HC Deb 05 December 2002 vol 395 cc1034-6
5. Dr. Phyllis Starkey (Milton Keynes, South-West)

If she will make a statement on the place of science and innovation in the Government's industrial policy. [83606]

The Secretary of State for Trade and Industry (Ms Patricia Hewitt)

Science and innovation are at the heart of the Government's industrial policy.

Dr. Starkey

Part of the justification for the very large sums of money that the Government have put into scientific research is that scientific research can be exploited for job and wealth creation, but small businesses are notoriously poor at picking up those results and turning them into extra jobs. What is the Department doing to try to encourage co-operation between small and medium-sized enterprises and university science and technology departments?

Ms Hewitt

My hon. Friend raises an extremely important point because, despite the outstanding record of some smaller firms, the average performance in introducing a new product on which competitiveness depends is really quite inadequate. Last week, I announced a wide-ranging review of the UK's innovation performance and the results of that review will help us further to strengthen performance. What we are already doing through the LINK programme and through investment in the science base and, for instance, the centres of manufacturing excellence, is to make it much easier for small firms in particular to work far more closely with the science and technology base, and thus to introduce the new products and processes on which their future success will depend.

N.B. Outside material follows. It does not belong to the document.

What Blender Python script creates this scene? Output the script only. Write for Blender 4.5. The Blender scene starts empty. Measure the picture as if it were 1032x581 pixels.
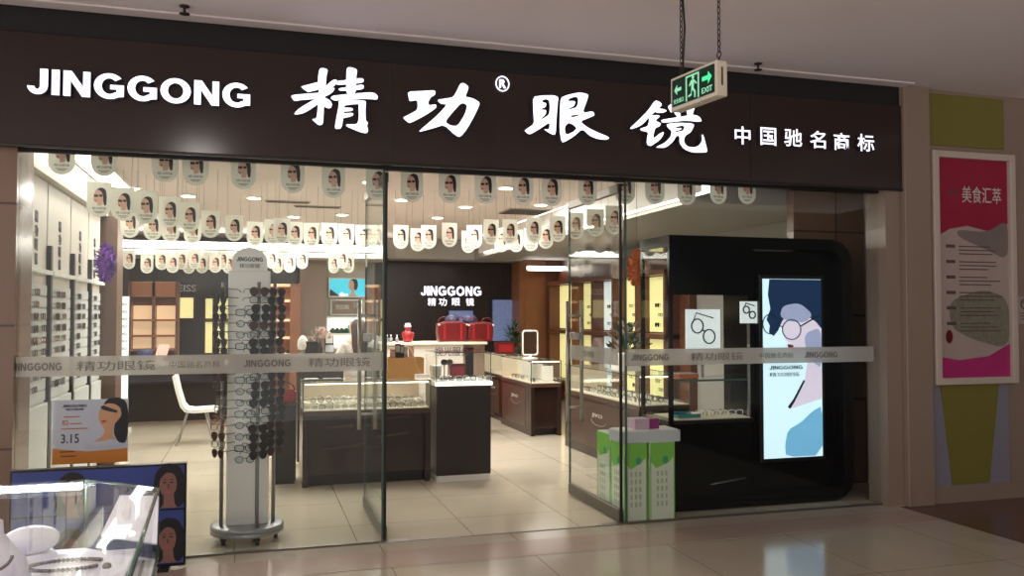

Mr. Derek Foster (Bishop Auckland)

Does my right hon. Friend agree that the commercialisation of science and technology and innovation is crucial to areas such as my constituency in the north-east? Will she therefore congratulate the north-east centre for scientific enterprise, which is based at Durham university, on its success and perhaps even beef up the amount of Government money that it can obtain?

Ms Hewitt

I am delighted to have this opportunity to congratulate that centre on the investment it is making and on its success. I am very pleased to say that my hon. Friend the Minister with responsibility for small business will be visiting it in a fortnight. We have already in the past few years more than doubled the rate of spin-off companies coming out of the university science base, and I am sure that the centre in my hon. Friend's constituency will be just as successful in future.

Mr. John Bercow (Buckingham)

In seeking to foster a climate for the growth of science and innovation and in recognising that regulation can be onerous and debilitating on the one hand, or enabling and protective on the other, can the right hon. Lady tell me and the House what assessment she has made of the benefits of the Regulatory Flexibility Act 1980 and the Small Business Regulatory Enforcement Fairness Act 1996 in the United States?

Ms Hewitt

That was a long way of getting to an interesting point about regulation. I take some comfort, though not too much, from the recent report of the Organisation for Economic Co-operation and Development, which investigated the climate for regulatory reform across all industrialised countries. It found that the UK has a much better set of policy levers for bearing down on unnecessary and over-complicated regulation than almost any other country in the world. We have in particular looked at the example of the United States and drawn on the lessons from that and from other countries, including the Netherlands, to ensure that we remain at the forefront of good regulation, because we are determined to sustain the position that the The Economist intelligence unit recently identified of having one of the best regulatory and entrepreneurial environments for business in the world.

Mr. Gareth Thomas (Harrow, West)

Given that one aspect of science and innovation for which there is huge potential in Britain is the sustainable energy industry, does my right hon. Friend accept that a bolder and more ambitious target—such as 25 per cent.—is appropriate beyond 2010 for renewable technologies?

Ms Hewitt

I am happy to agree with my hon. Friend, in general terms, about the importance of setting ambitious targets for sustainable energy. We shall of course be setting those targets in the energy White Paper, to which I know he is looking forward with great interest.